Oğlum henüz 1 yaşını doldurmadan oluşturduğum bloğuma bugün bakıyorum da, neler yaşandı neler. "İdeal anne" olmaya çalışan biri için uzun sürecek bir lohusa sendromu döneminden sonra, yıllar yıllar geçmişcesine anıları hatırlayıp gülümsemek de varmış. Öncelikle belirtmeliyim ki, 2 senenin ardından sadece 4 başlık içeren bloğumu 3000 küsür kişinin ziyaret etmiş olması beni bir hayli şaşırttı. Keşke devam edebilseymişim. Biliyorum ki anne adayları gerçekten karar vermekte zorlanabiliyor. Neyin ne kadar önemli olduğu tabiki doğumdan sonra anlaşılıyor ve bu kişisel tercihlerle, önceliklerle de alakalı ama annelik heyecanı işte :) Oğlum şimdi 3 yaşını doldurdu ve ben diğer 4 yazımı az önce tekrar okudum ve hatırladım. Tabiki gülümsedim. Neden mi? Örneğin bahsettiğim pürematiği tercih etmemin en önemli nedenleri tabiki pratik ve temiz iş çıkarmasıydı ama diğer bir nedeni ise sebzeleri rondoya vermeden çocuğuma yedirerek ileride normal yemeğe geçişini kolaylaştırmaktı. O dönem gerçekten de yemeğini buharda pişiriyor ve pürematikten geçiriyordum, susuz ve katı olarak oğluma yediriyordum. Şimdi ise oğlum aburcubur dediğimiz türden bir yiyeceği bile, 10 dakika elinde bekletip bir dilini sürtüyor bir kokluyor ucundan kemiriyor ve bırakıyor. Yemeklerin şekli bozulunca kızıyor. Yememek için bahane işte. Aynı anda iki gıdayı birden yemiyor ya da karıştırmıyor. Örneğin kahvaltıda salatalık yiyecekse o bitene kadar sadece salatalık yemek istiyor. Yediği yiyecekler gerçekten çok sınırlı. Çorba içmiyor, sebze yemiyor, baklagil yemiyor. hamurişi yemiyor. Ama o günlerde ben ileride başıma ne geleceğini bilmeden yazmışım. Yani pütürlü yedirmeye alıştırmakla iş bitmiyormuş. Çocuğum yemeklere karşı ciddi önyargılı olacakmış. Çünkü bu bahsettiğim yiyeceklerden çoğunun daha tadına bile bakmış değil. Çocuklar hergün şekilleniyorlar ve sürekli aynı düzende ve programda gitmek imkansızlaşıyor.

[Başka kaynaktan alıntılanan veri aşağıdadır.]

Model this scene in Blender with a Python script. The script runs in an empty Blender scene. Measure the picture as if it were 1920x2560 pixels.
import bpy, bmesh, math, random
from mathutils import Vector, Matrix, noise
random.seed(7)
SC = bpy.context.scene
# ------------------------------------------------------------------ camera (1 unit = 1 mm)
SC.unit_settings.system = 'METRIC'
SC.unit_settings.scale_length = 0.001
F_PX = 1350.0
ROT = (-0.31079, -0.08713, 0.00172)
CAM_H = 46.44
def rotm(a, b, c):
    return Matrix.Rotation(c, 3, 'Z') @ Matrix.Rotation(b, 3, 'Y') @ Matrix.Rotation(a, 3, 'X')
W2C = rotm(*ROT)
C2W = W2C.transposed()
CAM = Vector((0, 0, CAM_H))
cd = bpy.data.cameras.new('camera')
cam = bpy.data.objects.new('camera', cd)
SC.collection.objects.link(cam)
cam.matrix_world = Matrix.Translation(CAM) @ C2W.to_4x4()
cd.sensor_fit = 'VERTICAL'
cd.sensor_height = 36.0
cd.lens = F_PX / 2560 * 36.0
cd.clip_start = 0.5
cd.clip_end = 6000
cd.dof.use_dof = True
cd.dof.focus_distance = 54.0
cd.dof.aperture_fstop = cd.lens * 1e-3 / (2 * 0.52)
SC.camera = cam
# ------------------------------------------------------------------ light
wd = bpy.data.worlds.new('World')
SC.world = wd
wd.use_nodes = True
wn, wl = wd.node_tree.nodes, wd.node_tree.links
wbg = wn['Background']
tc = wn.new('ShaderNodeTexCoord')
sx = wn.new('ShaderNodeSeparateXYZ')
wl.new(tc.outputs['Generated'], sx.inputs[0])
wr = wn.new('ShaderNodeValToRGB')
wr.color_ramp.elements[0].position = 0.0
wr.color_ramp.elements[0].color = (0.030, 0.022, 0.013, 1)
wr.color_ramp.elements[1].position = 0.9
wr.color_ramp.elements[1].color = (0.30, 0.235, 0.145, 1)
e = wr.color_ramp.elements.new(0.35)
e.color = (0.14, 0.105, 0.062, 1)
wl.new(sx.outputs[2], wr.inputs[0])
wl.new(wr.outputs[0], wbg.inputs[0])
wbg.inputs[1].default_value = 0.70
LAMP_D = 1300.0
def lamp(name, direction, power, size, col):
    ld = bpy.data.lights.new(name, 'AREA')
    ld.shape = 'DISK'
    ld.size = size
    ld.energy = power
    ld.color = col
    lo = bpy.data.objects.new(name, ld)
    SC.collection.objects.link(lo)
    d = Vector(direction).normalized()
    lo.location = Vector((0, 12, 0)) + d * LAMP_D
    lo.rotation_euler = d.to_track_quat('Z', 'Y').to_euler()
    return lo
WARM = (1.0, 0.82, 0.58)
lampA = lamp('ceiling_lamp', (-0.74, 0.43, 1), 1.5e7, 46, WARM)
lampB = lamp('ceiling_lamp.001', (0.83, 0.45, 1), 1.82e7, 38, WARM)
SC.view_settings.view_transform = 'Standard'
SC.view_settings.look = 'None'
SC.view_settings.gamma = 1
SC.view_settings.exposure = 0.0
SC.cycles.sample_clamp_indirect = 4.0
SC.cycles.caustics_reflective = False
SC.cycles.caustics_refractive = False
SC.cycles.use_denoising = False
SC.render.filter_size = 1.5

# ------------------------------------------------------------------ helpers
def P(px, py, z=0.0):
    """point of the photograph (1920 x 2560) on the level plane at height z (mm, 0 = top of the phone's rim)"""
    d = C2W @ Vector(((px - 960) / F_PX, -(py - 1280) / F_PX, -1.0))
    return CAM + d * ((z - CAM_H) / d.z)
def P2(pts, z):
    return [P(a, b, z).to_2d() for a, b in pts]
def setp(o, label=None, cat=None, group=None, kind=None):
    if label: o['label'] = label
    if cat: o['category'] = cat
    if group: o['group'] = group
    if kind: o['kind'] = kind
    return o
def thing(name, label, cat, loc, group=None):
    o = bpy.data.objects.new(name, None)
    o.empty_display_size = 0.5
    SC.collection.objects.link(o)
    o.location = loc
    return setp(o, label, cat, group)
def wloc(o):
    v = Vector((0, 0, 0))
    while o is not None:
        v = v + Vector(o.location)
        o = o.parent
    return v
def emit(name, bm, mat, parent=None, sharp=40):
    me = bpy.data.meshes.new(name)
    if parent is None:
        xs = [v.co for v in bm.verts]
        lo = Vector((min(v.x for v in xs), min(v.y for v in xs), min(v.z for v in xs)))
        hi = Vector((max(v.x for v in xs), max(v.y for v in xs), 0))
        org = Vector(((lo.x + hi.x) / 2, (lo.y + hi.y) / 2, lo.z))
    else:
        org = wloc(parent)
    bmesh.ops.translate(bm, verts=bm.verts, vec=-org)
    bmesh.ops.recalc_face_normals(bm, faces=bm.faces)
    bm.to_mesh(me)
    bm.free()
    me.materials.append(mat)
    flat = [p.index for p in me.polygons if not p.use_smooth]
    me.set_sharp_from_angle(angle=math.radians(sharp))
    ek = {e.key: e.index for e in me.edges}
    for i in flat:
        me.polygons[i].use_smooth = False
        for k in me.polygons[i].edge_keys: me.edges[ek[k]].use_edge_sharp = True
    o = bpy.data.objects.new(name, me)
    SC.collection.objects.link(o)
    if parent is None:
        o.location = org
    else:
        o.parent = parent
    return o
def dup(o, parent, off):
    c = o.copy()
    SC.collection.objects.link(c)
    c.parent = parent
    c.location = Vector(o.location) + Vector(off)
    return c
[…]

Kısacası, çocuğum bebeklikten çıkınca öyle şeylerle uğraştım ki, bloğu unuttum bile. 2 seneye yakın süren kişisel sorunlarım, bununla beraber uzadıkça uzayan lohusa sendromu dönemim ve çevresel faktörler derken bu günlere geldim. Bu arada oğlumu da büyüttüm tabiki. İdeal anne olmayı istemek tabiki iyi birşey ama annelik asıl yürek işi. Bu dünyada çocuklarımızdan daha değerli hiçbirşey yok. Benim bir tezim vardı. "Önce ben onun istediği gibi bir anne olayım ki, o da benim istediğim gibi bir çocuk olsun". Hala çok yanlış olduğunu düşünmüyorum ama, insanlar mükemmel değil. Hata da yapabilirim, bazı durumlarda yetersiz de kalabilirim. Herşeye yetecek enerjim ya da kabiliyetim olmayabilir. Çocuğum için de aynı şeyler geçerli. Her çocuk biririnden farklı, ama hepsi çocuk. İstediğim tek bişey var. Oğlum vicdanlı bir insan olsun. 

Blogu tekrar hatırlamamın nedeni ise, kendime bir iş kurmak istediğim şu günlerde kuruş param  olmamasından dolayı, internetten önce kişisel eşyalarımı satıp daha sonra küçük bir sermayeyle ilgi alanlarıma yönelik orjinal ürünleri bulup satma niyetinde olmamdır. E-ticaret sitelerinde dolanırken, bir yandan da bir blog kurup oradan da eş zamanlı satış yapsam mı diye düşünüyordum ve zaten bir blogum olduğunu hatırladım. İkisi çok farklı işler demeyin, bu benim anneliğim sırasında verdiğim çok zor bir sınav olacak. Dekorasyonla ilgileniyorsanız eğer, ileride bağlantılı bir blogum daha olacaktır, ona da uğrayın olur mu?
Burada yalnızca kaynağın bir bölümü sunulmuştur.